A root smart object is a self-contained unit — its own little world of bounds, formulas, and children. Right now, roots live and die in one scene. The idea: save them, shelve them, pull them back out and drop them into another graph as a child.

The Vision

i want hierarchies of smart objects. A root SO, with its full subtree of children, gets serialized as a discrete unit. Saved in a library. Later, inserted as a child into a different graph. The algebra wires it in — child bounds reference parent bounds, formulas propagate, the whole hierarchy stays live.

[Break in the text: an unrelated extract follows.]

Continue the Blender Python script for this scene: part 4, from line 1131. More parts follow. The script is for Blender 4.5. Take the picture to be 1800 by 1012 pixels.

This is where it starts to feel like Legos. Standardized blocks with internal complexity, snapped into larger structures. Each block is a root that was a standalone scene, now nested inside something bigger.

What This Requires

  • Serialization — a root SO (with its full subtree) saved as a discrete unit, formulas and all. Include a version field from day one — even as a placeholder. Costs nothing now, saves a migration later.
  • Instantiation — pulling from the library creates a deep copy, rebinds IDs, wires into the new parent's coordinate space
  • Hierarchy depth — SOs inside SOs inside SOs, each level with its own algebraic constraints flowing up and down
  • ID rebinding — formulas reference SOs by ID; inserted copies need fresh IDs with formulas rewritten to match

What Stays the Same

The cuboid topology stays fixed per SO. But a library object could be a whole assembly — multiple nested SOs acting as one unit. The algebra engine already handles parent-child formula propagation. The scene graph already does recursive matrix multiplication. The bones are there.

Library objects have no orientation

Open Questions

  • How deep can the nesting go before performance or legibility suffers?
  • What happens to formulas that reference siblings when the root gets inserted elsewhere?